Revista Llegás, Buenos Aires, 3 de abril de 2008
por Fernanda Nicolini

“Salvatierra” , Emecé
Pedro Mairal

“Viaje estival con Lucio” es un poema de Francisco Madariaga. Dice: “Todo aquello quedaba atrás, y el sueño del viejo / tren casi fluvial nos envolvía. / Mi pequeño hijo de siete años y yo teníamos en / las manos las ramas de las estrellas y / el resplandor lentísimo de los ríos rosados, / donde sangraba el sol de los caballos, las / vaquerías y las antiguas guerras. / Era el primer viaje solos en el tren marrón que / no quiere morir”.

Este es sólo un fragmento, y resulta ser uno de los poemas preferidos de Pedro Mairal. Él suele decirlo.
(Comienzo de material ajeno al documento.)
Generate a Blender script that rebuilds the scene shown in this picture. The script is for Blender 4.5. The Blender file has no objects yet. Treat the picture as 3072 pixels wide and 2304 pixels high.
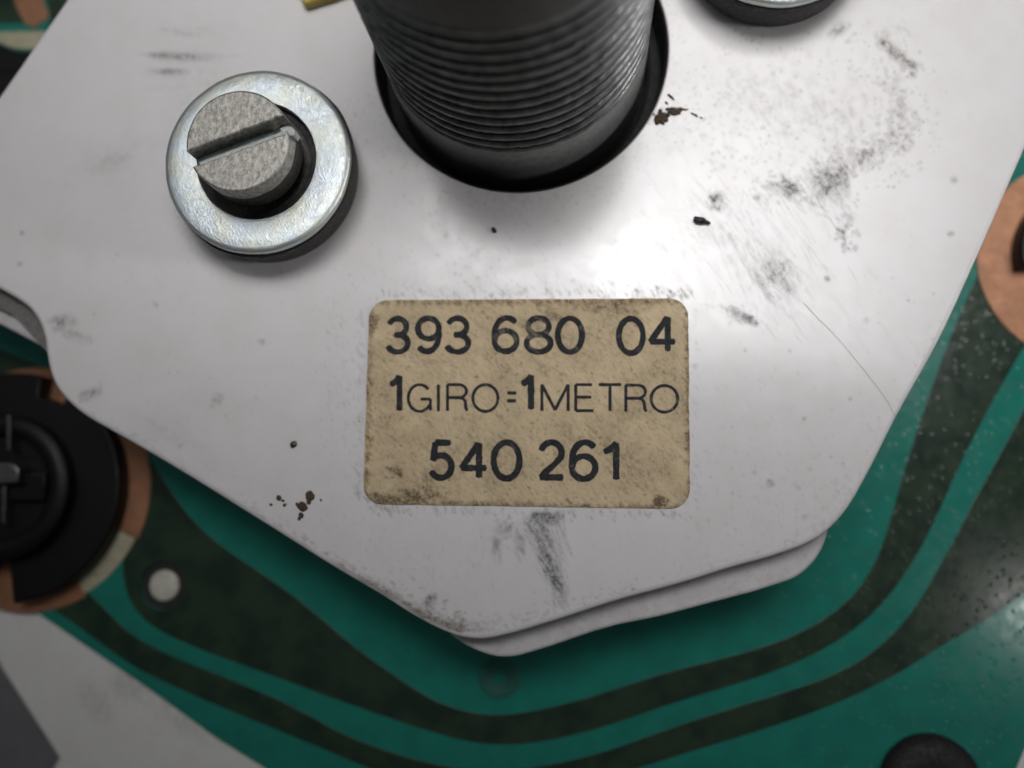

Su última novela, Salvatierra, pareciera desprenderse de esos versos que hablan de un tren que se mueve como un río, de un padre que pinta un paisaje para su hijo, de una historia que no termina, que no quiere morir.

Después de la muerte de su padre, Miguel Salvatierra y su hermano vuelven a Barrancales, el pueblo litoraleño donde nacieron. Allí se encuentran con una obra monumental que, además de haberles marcado la infancia, es el relato de sus propias vidas, la de su familia y la del pueblo: una tela de cuatro kilómetros de longitud, dividida en rollos, en la que Salvatierra, su padre, trabajó durante toda la vida. Es que Salvatierra, mudo desde los nueve años por un accidente a caballo, había dicho todo lo que sus cuerdas vocales no podían a través de los pinceles.
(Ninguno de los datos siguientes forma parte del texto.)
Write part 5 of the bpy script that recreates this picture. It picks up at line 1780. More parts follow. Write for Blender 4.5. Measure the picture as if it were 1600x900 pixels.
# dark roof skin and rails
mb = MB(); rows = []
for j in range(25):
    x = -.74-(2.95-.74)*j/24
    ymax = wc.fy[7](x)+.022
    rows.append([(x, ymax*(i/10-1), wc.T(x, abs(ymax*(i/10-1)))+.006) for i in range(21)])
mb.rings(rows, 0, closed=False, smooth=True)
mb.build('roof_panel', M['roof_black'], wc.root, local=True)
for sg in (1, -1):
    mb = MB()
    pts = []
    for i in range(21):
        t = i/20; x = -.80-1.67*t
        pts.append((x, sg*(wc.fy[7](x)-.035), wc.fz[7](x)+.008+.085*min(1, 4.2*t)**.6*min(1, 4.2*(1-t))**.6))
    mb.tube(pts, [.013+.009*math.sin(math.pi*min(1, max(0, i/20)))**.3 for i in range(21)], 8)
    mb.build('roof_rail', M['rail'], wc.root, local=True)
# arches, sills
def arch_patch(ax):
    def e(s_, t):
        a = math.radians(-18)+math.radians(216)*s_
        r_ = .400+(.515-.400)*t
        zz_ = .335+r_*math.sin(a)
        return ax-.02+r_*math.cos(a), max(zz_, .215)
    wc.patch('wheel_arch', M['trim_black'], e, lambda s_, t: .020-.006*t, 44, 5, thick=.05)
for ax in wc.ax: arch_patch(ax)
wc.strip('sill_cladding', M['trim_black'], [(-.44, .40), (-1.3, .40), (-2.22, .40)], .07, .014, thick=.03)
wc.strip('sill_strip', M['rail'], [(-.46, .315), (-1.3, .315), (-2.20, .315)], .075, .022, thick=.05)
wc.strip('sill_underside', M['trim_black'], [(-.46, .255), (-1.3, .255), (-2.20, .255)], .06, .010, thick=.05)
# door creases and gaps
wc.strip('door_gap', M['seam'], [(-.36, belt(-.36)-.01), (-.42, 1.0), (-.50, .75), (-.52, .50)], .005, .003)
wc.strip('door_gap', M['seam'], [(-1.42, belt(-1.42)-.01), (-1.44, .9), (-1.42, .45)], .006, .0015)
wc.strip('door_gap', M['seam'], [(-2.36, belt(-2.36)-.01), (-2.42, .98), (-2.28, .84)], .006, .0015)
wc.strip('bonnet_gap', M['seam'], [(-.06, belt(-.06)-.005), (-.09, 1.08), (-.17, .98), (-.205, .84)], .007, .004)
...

Miguel –martillero, radicado en Buenos Aires, con una vida bastante gris- es conciente de su imposibilidad para despegarse de la figura mítica de ese padre mudo. Y ahora, con cada rollo que despliega en el galpón donde Salvatierra solía trabajar, intuye que puede descubrir alguna clave capaz de liberarlo. Lo acompaña Boris, un holandés interesado en exponer la obra en Ámsterdam y un viejo peón.

Pero para Miguel, esta supuesta liberación depende de un rollo en particular: el que falta, el del año 61, el que estaba tajeado y, según dicen, fue robado por alguno de los viejos amigos de su padre después de una pelea. Miguel cree que, si lo encuentra, va a poder ponerle fin a un cuadro que parece infinito. O quizás descubrir una historia que Salvatierra jamás le contó y que lo obligaría a redefinir la figura de su padre. “Si faltaba un rollo no iba a poder mirarlo todo, conocerlo todo, y seguiría habiendo incógnitas, cosas que Salvatierra quizás había pintado, sin que yo lo supiera”, piensa el personaje.
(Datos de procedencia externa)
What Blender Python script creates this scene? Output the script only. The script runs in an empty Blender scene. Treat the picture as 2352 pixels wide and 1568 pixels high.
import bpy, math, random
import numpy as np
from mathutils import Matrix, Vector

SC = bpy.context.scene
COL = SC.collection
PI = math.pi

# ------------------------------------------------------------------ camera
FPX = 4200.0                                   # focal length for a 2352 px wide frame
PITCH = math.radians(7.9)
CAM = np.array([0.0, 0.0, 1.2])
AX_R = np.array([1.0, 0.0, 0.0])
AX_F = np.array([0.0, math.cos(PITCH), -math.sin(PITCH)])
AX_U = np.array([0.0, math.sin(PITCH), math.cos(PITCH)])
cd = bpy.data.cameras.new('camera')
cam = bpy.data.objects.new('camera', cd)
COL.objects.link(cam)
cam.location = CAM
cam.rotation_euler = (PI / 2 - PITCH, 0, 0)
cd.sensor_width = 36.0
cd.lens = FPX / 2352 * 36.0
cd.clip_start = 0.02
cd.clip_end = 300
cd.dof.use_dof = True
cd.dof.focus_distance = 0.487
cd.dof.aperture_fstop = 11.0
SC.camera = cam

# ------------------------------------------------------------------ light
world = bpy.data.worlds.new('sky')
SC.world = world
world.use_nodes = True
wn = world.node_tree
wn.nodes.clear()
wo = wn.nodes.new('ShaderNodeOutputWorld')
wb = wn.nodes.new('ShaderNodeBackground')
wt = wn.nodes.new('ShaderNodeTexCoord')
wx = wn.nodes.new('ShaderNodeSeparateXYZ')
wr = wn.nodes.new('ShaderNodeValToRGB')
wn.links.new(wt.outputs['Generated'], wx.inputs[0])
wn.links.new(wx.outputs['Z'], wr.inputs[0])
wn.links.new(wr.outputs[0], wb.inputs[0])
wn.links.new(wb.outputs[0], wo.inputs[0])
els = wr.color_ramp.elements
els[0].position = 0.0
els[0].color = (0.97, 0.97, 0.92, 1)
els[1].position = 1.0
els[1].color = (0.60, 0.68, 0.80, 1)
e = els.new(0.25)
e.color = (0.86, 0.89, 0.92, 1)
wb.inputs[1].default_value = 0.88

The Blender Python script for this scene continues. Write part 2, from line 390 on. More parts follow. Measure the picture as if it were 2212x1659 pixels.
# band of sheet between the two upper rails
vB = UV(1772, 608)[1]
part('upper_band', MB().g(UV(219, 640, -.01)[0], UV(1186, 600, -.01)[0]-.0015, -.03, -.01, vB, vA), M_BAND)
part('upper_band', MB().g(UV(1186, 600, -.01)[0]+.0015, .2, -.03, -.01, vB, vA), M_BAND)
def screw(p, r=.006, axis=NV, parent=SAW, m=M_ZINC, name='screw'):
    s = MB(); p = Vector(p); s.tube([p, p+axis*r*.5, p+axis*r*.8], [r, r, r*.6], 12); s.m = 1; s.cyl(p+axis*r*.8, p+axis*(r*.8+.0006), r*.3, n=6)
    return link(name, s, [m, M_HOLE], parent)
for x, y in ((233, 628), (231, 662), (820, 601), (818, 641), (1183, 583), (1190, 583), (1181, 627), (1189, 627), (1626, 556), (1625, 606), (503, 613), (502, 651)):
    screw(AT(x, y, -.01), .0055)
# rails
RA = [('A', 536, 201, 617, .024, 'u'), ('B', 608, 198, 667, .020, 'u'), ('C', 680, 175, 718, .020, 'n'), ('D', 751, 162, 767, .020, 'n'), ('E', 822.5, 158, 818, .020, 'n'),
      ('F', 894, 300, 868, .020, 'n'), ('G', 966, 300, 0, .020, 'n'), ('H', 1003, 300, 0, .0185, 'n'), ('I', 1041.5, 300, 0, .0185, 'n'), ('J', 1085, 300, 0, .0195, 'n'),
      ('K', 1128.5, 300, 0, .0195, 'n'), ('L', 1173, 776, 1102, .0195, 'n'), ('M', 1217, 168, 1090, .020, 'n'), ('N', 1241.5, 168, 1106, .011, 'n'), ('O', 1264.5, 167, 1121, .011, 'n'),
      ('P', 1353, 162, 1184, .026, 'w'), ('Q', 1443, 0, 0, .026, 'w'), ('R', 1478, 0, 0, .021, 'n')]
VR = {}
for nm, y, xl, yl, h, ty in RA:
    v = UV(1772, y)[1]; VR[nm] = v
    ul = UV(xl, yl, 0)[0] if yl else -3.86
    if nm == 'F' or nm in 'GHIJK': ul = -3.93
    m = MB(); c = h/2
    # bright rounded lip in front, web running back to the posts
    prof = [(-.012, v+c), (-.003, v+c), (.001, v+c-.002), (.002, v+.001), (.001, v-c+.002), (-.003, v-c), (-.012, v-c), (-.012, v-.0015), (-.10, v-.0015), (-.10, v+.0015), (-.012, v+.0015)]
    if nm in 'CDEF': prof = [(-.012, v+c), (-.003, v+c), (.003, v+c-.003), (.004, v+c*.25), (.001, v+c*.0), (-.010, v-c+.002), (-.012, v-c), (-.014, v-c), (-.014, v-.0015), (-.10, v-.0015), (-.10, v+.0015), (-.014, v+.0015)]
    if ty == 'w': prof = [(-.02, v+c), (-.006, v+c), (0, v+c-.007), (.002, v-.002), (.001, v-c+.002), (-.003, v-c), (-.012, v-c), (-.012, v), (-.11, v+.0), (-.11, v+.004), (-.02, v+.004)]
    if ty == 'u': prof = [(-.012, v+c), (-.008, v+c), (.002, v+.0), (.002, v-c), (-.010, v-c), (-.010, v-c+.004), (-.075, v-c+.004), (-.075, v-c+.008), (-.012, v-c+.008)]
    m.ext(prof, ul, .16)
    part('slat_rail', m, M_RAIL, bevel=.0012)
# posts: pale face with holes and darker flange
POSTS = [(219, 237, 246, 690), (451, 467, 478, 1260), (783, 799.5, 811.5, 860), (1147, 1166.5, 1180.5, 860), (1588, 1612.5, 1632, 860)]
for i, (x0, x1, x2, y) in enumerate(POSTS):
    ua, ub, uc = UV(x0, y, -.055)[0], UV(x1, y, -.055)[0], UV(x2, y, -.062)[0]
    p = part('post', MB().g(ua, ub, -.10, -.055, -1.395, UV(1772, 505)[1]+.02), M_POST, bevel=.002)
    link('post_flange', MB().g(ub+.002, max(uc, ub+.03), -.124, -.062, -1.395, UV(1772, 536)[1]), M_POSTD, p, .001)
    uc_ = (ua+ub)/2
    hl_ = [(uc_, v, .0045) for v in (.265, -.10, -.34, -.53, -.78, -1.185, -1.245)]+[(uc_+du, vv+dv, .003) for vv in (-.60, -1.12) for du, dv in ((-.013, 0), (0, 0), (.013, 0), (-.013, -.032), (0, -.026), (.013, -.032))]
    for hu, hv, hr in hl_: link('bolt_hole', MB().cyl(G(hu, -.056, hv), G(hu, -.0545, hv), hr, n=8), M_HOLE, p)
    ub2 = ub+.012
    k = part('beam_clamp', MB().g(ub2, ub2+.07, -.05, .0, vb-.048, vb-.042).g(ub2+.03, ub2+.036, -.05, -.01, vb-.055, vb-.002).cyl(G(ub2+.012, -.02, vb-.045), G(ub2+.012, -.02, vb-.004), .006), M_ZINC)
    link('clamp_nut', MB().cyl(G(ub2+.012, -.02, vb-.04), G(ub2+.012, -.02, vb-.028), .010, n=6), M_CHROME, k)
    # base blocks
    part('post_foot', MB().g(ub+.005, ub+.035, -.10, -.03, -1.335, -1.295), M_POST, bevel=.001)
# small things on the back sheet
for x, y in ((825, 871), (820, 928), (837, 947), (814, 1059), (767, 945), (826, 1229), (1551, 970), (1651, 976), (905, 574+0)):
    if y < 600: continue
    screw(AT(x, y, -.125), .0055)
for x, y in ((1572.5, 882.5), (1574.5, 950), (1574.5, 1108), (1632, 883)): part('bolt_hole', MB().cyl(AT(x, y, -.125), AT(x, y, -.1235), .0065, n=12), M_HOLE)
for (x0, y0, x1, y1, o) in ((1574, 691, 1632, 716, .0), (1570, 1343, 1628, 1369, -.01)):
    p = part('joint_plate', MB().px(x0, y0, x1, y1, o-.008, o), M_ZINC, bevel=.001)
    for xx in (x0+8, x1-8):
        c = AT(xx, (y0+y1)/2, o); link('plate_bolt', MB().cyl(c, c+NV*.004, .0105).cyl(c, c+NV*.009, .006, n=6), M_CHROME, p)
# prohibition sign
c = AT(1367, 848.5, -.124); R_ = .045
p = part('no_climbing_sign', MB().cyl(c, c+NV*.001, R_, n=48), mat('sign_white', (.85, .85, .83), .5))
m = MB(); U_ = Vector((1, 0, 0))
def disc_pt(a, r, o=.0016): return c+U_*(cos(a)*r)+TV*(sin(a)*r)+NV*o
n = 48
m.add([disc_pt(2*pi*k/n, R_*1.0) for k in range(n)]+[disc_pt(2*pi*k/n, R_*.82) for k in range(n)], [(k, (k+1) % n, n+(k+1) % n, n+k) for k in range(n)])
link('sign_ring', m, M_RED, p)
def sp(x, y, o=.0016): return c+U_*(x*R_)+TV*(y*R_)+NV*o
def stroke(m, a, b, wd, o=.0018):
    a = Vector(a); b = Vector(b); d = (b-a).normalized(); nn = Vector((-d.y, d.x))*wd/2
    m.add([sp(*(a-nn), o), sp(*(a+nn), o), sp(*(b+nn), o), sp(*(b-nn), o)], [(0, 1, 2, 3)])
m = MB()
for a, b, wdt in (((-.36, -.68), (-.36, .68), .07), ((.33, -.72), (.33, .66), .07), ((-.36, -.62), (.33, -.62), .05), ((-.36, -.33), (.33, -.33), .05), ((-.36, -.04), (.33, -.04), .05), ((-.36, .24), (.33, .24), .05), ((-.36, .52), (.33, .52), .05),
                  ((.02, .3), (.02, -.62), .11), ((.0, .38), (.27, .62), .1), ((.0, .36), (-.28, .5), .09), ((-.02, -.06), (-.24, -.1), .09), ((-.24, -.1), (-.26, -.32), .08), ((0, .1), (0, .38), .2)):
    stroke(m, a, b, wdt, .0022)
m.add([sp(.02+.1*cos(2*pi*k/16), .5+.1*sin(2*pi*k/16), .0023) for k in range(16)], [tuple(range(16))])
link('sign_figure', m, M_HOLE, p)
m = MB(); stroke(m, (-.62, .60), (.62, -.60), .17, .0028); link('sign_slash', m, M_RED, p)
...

Menos ambiciosa y fatalista que la genial El año del desierto –su novela anterior-, escrita con ese estilo particularmente clásico, Salvatierra también habla del derrumbe. “Ahora, acá en Barrancales, el que no es empleado público es villero”, le dice uno de los personajes a Miguel.

El pueblo, como el resto del Interior, es más pobre, menos digno, y los hijos de Salvatierra ya no pertenecen: “Nuestros zapatos no eran para andar a campo traviesa. Yo tenía unos mocasines, y Luis unos zapatos de vestir que al rato estaban polvorientos”.

Sin embargo, la vida de Miguel cobra mucho más sentido en este lugar cerca del río: su única manera de liberarse de Salvatierra, al parecer, será habitando esos paisajes que alguna vez fueron parte de una tela de cuatro kilómetros de largo. Y que permanecen en los poemas de Madariaga, de Juanele y, en este caso, en la prosa de Mairal.